Pour que l’enfant pense, il faut lui en laisser le temps. Lui demander de courir et d’apprendre sans jamais le laisser digérer tranquillement entre deux repas, c’est lui donner la nausée. Si aujourd’hui certains sont choqués des conditions de vie des oies que l’on gave, demain beaucoup seront choqués de ce qu’était l’École de leurs ancêtres.

Le mauvais parent ne sait pas éveiller l’appétit de son enfant. Il le laisse manger des sucreries une heure avant le repas, puis s’en prend à lui une fois à table pour qu’il finisse son assiette. Il le force à manger alors que ce dernier n’a pas faim à cause de lui. Le pauvre petit finit par redouter les repas au lieu de les considérer comme des moments conviviaux. Mais quelle crédibilité ont des parents qui coupent la faim naturelle de leurs enfants ? Mais qui peut croire en l’École qui empêche ses élèves de penser ?

Que l’on laisse les enfants qui ne veulent pas manger quitter la table et on constatera qu’ils auront faim tôt ou tard. Qu’on laisse quitter la salle de classe le petit escargot qui ne veut pas manger de livre ou, ce qui est pareil, apprendre des leçons, mais qui veut comprendre le monde, et on constatera qu’il quittera cette salle en rampant et ne se contentera pas de sortir les antennes de sa coquilles mais sortira son corps tout entier ! On constatera parfois avec stupéfaction qu’il n’était pas un escargot mais une petite chenille ; une petite chenille qui, laissée libre de penser, ne tardera pas à voler avec les autres papillons qui ont, eux, eu le temps et la liberté de réaliser leurs cocons, ou, ce qui est pareil de penser. Qu’on laisse Einstein et Darwin sortir des cours de Mathématiques et de Sciences Naturelles pour prendre le bateau de la pensée, et on les verra quitter le port pour revenir avec de belles théories. Au contraire, qu’on les attache dans une salle, sur une chaise, en leur demandant d’apprendre des livres sans penser, et on leur fera non seulement croire qu’ils n’aiment pas l’École, mais aussi, parfois, qu’ils sont de mauvais élèves. Je n’ai pas peur de dire que l’École peut tuer son meilleur élève et qu’elle a dû le faire plus d’une fois. L’École devrait laisser davantage de libertés à ses élèves pour qu’ils puissent enfin penser. Dans le monde des chenilles, l’École qui empêche ses élèves de réaliser leurs cocons mais tente de les rendre intelligents est tout sauf une École. Dans ce monde, la mission première est d’aider les petites chenilles à réaliser leur cocon, tout le reste n’est que détail ! Si dans le monde des chenilles, il y avait une École qui se contentait de demander à ses élèves d’apprendre des livres, assis dans une salle de classe, des livres qui expliquent ce que voler veut dire, sans jamais les aider à réaliser leurs cocons, pire en les empêchant de les réaliser, alors cette École serait une imposture. Il me semble logique de devoir laisser penser les élèves. Toute prise de conscience est le résultat d’un moi pensant que l’on a laissé libre de faire son travail, de penser. Ce moi pensant, c’est cette partie de nous qui a compris qu’il y avait des choses à comprendre et qui aura envie de les comprendre, c’est aussi cette partie de nous qui comprend qu’elle n’a pas compris une chose, qui voudra la comprendre et qui vivra pour cela.

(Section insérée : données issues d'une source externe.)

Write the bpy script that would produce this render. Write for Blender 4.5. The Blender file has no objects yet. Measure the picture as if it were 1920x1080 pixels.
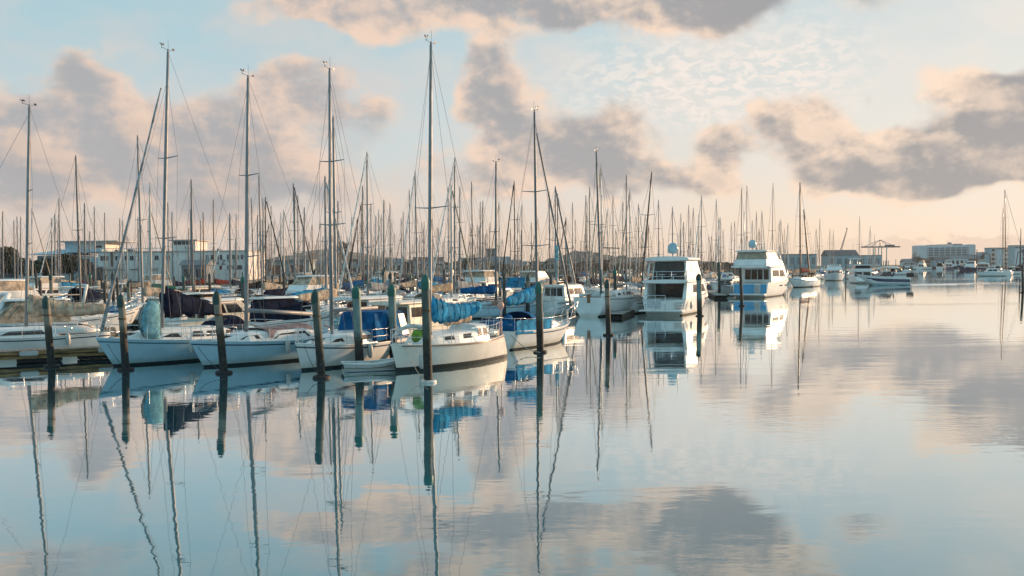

Celui qui finit par comprendre quelque chose est toujours celui qui, avant d’y parvenir, avait compris qu’il ne l’avait pas comprise et avait envie de la comprendre. Celui qui n’a jamais faim ne mange jamais et finit par mourir, et celui qui se moque de comprendre et de s’interroger finit par tuer son moi qui veut connaître la vérité. Il finit aveugle, insensible à la vérité et jouissant d’une conscience faible. Il s’éloigne de l’homme mature et civilisé et se rapproche de l’animal et de l’homme immature.